>> begin

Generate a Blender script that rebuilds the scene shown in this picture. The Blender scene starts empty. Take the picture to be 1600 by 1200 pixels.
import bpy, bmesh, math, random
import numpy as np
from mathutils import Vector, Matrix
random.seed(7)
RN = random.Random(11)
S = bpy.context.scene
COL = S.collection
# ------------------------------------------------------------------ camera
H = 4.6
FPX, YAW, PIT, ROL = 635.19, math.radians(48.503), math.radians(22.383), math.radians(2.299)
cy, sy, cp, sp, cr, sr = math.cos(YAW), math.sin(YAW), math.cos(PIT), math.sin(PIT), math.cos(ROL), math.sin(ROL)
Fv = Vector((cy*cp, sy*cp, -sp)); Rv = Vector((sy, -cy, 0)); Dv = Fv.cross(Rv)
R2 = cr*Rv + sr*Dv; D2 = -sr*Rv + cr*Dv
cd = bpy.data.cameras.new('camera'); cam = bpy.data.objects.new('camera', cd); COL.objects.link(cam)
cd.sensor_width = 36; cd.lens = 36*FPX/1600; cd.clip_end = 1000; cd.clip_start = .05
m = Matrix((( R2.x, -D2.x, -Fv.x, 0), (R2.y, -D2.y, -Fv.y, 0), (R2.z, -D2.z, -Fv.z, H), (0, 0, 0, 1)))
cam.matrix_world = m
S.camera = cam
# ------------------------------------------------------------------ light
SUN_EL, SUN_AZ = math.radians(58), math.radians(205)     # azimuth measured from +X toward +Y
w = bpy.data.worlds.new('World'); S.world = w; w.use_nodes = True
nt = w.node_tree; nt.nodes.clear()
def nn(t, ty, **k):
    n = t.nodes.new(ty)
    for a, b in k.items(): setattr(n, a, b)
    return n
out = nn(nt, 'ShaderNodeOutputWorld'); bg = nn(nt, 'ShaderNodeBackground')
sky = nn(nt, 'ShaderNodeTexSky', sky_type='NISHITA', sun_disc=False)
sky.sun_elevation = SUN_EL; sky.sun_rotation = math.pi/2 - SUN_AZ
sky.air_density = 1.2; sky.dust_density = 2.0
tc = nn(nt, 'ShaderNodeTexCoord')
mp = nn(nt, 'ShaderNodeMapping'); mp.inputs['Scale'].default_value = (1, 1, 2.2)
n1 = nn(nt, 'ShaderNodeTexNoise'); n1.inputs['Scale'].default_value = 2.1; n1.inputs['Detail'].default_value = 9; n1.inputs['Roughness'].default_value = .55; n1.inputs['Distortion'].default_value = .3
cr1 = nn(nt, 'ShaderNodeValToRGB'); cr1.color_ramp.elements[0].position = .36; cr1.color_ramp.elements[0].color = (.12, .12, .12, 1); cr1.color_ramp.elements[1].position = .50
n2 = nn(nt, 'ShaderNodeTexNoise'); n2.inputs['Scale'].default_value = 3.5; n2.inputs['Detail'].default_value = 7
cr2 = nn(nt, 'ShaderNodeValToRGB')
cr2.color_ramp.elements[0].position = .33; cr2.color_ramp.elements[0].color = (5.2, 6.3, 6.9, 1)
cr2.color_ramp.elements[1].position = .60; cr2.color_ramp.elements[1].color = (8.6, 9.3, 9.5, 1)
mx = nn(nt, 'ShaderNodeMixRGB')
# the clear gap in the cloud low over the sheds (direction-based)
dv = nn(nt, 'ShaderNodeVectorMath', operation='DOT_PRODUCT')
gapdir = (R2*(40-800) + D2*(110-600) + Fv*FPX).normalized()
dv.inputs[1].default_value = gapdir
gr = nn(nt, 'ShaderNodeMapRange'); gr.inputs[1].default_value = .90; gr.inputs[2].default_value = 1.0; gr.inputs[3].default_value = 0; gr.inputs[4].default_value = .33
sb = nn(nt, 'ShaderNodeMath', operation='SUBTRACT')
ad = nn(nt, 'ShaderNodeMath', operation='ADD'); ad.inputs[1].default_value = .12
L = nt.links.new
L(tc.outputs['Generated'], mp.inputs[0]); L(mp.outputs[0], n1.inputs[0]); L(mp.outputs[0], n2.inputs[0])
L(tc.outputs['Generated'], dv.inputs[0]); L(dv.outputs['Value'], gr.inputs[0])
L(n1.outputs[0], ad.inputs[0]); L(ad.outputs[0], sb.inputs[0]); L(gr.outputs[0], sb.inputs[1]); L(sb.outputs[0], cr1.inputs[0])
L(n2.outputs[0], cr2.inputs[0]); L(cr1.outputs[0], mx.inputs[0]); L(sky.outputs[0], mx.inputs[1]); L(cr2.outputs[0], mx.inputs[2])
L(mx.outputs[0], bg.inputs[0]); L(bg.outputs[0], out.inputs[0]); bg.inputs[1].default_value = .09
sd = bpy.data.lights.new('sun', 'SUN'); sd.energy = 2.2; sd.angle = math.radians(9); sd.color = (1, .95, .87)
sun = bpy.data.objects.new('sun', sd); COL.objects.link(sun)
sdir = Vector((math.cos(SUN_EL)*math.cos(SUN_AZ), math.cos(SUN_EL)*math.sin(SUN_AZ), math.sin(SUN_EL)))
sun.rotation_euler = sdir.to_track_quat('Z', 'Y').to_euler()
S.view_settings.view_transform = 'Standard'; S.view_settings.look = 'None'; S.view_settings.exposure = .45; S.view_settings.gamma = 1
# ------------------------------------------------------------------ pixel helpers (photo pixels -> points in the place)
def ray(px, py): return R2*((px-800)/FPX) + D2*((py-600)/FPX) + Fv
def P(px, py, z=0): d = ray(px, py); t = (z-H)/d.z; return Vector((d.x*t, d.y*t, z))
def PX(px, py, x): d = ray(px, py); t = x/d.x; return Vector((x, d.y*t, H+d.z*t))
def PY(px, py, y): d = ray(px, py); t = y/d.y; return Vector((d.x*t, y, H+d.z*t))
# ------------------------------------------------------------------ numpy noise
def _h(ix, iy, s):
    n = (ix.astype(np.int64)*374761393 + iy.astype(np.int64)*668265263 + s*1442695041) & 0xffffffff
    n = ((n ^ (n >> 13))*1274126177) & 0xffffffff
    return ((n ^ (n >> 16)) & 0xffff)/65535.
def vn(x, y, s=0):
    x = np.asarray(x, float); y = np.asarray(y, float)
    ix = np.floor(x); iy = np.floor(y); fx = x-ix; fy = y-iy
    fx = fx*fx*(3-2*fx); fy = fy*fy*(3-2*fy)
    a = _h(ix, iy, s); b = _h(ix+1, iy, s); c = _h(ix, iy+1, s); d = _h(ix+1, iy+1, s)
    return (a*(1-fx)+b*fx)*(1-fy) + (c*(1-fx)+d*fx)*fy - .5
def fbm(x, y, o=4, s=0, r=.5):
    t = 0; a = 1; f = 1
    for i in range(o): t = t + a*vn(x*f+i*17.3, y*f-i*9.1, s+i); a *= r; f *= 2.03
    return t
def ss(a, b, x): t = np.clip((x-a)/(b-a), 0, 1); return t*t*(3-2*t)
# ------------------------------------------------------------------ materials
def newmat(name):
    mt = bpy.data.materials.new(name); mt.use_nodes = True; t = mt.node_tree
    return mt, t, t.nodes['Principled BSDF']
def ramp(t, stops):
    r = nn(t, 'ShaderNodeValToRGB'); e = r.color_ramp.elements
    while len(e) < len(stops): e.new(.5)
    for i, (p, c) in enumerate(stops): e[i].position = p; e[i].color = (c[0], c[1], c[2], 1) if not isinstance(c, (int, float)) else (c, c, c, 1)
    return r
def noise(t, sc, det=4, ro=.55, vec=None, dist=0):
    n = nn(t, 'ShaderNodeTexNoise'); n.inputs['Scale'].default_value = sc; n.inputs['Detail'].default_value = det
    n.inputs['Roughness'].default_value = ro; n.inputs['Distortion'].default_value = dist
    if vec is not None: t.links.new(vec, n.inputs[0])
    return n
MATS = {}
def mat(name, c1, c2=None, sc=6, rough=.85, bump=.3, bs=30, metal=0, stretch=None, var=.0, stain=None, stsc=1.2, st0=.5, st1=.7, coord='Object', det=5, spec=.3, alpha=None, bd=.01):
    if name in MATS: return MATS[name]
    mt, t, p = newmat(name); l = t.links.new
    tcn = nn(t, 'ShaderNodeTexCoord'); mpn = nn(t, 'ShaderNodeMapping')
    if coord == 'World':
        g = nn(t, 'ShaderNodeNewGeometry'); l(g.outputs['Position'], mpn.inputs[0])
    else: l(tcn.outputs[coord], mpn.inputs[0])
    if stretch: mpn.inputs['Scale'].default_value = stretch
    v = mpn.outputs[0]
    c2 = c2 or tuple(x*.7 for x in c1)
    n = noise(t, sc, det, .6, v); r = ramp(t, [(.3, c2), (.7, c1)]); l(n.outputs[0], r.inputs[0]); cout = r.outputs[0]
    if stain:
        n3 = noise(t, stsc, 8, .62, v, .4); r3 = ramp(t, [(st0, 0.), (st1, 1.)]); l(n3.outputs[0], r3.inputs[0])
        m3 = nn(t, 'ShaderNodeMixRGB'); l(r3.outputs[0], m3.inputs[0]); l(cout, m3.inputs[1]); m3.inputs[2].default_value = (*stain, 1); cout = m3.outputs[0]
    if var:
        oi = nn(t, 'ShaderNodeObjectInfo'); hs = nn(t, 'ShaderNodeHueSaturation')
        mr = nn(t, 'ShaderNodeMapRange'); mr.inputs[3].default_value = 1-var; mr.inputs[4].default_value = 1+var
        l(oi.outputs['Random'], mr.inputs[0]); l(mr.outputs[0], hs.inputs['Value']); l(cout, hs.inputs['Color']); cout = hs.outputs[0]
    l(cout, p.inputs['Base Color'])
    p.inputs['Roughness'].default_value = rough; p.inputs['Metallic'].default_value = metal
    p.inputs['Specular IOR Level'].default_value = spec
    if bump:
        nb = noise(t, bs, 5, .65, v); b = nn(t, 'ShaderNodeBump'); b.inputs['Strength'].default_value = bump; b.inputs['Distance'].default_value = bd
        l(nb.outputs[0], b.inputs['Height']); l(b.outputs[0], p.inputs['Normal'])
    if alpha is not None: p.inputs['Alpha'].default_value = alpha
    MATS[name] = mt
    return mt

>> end

__Instructions for the task__
Track down every line with the word "pixels" and copy it.

__The answer__
Generate a Blender script that rebuilds the scene shown in this picture. The Blender scene starts empty. Take the picture to be 1600 by 1200 pixels.
# ------------------------------------------------------------------ pixel helpers (photo pixels -> points in the place)